Wallabies' Ewen McKenzie to bring back bluff against All Blacks
Australia have chosen the right man to replace Robbie Deans, and he has the guile to claim the Bledisloe Cup
Rajiv Maharaj Tuesday 9 July 2013
Ewen McKenzie can add nuance to the Wallabies. Photograph: Chris Hyde/Getty Images
Forget that the new Wallabies coach Ewen McKenzie is an Australian. That's got nothing to do with his appointment ahead of the South African contender Jake White, Australian Rugby Union CEO Bill Pulver was at pains to underline at this week's changeover press conference. McKenzie, he said, was quite simply the best candidate to replace Robbie Deans. He's absolutely right.
Jake White is a fine coach; his recent work in turning around the Brumbies from an underachieving cabal of coup plotters to a unified team of equals on the cusp of the Super Rugby play-offs has been remarkable. And, of course, he won the 2007 World Cup with the Springboks. White would have made an excellent Wallabies coach. But the trouble with White – and most likely the reason he got pipped for the top job – is a perception that his methods, although highly successful at Super and Test level, are too predictable: solid set piece, territorial dominance courtesy of a long-kicking fly-half, impregnable defence, and a steady flow of penalties. It's simple stuff, more than sufficient to see off most teams but arguably not enough to beat the All Blacks with any regularity; and the Wallabies will need to beat them at least twice this year to reclaim the Bledisloe Cup, which, outside of the World Cup, is the only prize that really matters to Australian rugby. It has always been that way.
White hasn't taken the news well. He honestly believes he lost out to McKenzie because of nationality and suggested, tongue maybe only slightly in cheek, that he would consider taking out Australian citizenship for the next time he applies. He graciously wished McKenzie all the best. McKenzie, of course, sees things differently. And, crucially, he makes others see things differently too.
Trawl through the tapes and press clippings over the last few years at the Reds and one very significant McKenzie quote keeps popping up: "We have a number of different ways of playing, no two ways the same. It's all about giving the opposition something different to look at." That variety has been spectacularly successful for the Reds who did a clean sweep of the four New Zealand Super teams they have faced this season.
In fact, McKenzie's quote says everything about his mindset as a coach and why he was chosen in the end as the man most likely to bring back the Bledisloe. A former town planner with a passion for architecture, McKenzie could well to do an Inception on the All Blacks, get inside their heads, move the furniture around a little bit, and make them question if what they're seeing is real or an illusion. McKenzie will no doubt recall Quade Cooper to play the conjurer, Christian Lealiifano the foil, and Will Genia the able lieutenant charged with managing the game's pace.

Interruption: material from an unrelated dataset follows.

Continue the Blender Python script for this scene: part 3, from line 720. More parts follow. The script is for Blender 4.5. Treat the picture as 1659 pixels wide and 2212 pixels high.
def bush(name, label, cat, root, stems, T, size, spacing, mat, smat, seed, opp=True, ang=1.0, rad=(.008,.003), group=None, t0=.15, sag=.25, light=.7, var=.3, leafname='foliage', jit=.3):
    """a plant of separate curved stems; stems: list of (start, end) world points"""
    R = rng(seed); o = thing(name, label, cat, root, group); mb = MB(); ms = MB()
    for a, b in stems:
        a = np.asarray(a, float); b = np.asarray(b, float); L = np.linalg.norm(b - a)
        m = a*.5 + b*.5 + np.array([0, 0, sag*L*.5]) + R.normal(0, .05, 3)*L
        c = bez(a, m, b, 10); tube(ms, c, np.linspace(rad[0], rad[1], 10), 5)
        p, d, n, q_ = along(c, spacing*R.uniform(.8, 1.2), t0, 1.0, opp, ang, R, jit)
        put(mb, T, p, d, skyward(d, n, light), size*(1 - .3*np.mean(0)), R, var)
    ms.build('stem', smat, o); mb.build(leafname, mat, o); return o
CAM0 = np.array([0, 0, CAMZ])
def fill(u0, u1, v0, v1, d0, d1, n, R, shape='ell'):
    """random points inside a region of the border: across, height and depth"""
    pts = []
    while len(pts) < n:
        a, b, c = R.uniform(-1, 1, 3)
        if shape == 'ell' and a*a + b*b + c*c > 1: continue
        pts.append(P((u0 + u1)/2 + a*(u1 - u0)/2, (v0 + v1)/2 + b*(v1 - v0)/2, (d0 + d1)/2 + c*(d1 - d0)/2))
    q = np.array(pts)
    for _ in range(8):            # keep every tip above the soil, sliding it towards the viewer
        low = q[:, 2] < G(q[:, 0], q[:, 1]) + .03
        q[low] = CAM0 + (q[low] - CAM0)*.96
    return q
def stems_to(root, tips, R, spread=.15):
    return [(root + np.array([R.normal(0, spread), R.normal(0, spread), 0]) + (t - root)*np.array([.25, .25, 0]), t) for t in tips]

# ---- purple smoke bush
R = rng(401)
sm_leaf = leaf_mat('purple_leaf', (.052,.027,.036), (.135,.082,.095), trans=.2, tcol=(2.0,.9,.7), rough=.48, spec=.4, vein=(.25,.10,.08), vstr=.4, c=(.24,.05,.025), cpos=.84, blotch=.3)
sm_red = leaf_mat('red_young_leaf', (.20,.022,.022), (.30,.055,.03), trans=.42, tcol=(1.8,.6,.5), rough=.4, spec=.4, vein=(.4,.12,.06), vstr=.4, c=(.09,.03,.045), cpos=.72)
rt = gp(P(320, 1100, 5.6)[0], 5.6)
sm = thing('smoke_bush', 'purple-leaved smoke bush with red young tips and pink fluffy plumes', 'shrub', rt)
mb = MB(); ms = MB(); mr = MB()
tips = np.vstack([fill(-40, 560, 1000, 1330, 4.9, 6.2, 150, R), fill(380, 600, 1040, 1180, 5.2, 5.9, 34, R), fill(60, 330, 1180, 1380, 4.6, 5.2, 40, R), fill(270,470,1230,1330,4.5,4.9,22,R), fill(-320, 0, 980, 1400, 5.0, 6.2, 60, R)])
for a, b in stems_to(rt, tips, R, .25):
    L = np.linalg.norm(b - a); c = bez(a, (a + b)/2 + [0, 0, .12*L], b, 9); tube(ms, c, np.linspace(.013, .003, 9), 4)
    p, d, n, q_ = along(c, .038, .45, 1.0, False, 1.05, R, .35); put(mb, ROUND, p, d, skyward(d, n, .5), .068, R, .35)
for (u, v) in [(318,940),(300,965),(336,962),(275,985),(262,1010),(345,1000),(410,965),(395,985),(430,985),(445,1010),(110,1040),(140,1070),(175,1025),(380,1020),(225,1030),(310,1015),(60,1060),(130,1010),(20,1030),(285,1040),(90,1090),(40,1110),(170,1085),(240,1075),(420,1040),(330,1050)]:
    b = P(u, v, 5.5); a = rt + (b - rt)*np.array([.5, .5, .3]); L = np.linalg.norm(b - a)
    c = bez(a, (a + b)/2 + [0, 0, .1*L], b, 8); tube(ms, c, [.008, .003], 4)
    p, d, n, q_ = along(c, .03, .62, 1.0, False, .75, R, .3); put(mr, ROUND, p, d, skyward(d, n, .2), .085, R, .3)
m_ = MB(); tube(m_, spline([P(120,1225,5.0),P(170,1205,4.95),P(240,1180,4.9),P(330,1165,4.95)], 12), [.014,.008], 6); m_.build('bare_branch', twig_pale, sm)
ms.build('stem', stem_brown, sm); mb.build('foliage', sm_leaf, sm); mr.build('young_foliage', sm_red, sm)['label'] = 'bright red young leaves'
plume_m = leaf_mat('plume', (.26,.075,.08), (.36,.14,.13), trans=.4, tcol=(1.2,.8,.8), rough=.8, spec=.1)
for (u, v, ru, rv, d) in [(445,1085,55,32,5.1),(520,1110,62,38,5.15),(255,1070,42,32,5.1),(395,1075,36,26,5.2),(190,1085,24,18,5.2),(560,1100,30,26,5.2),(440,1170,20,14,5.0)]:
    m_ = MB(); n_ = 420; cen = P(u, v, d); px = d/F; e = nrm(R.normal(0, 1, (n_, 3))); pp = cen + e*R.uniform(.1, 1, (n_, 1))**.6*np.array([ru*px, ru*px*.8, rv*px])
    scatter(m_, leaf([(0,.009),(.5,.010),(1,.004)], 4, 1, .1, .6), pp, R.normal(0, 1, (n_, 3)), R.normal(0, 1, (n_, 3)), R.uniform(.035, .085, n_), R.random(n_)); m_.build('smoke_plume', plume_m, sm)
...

The Wallabies have always been an enigmatic side, but in recent times only to themselves. The All Blacks coach, Steve Hansen, has cause for concern. For the first time in a very long time, the All Blacks can't claim to have the Wallabies sussed. In McKenzie, they're dealing with a chameleon, a master of constructing layered and nuanced game plans. Hansen may study the Reds and figure a plan based on disrupting the Genia-Cooper axis. But the Reds don't have a second playmaker like Lealiifano, or even a third playmaker in, say, Kurtley Beale.
The jury is still out on the All Blacks. They unconvincingly put away a tired French side 3-0 in the June internationals, but their last decent opposition, England, torched them 38-21 last December. McKenzie fancies his chances. And Deans has left him a battle-hardened crew. Just a few tweaks here and there – Cooper back in and maybe Liam Gill to start – could work wonders. White's hard-nosed approach would have stopped short of the biff against the All Blacks, but McKenzie will almost certainly bring back the bluff.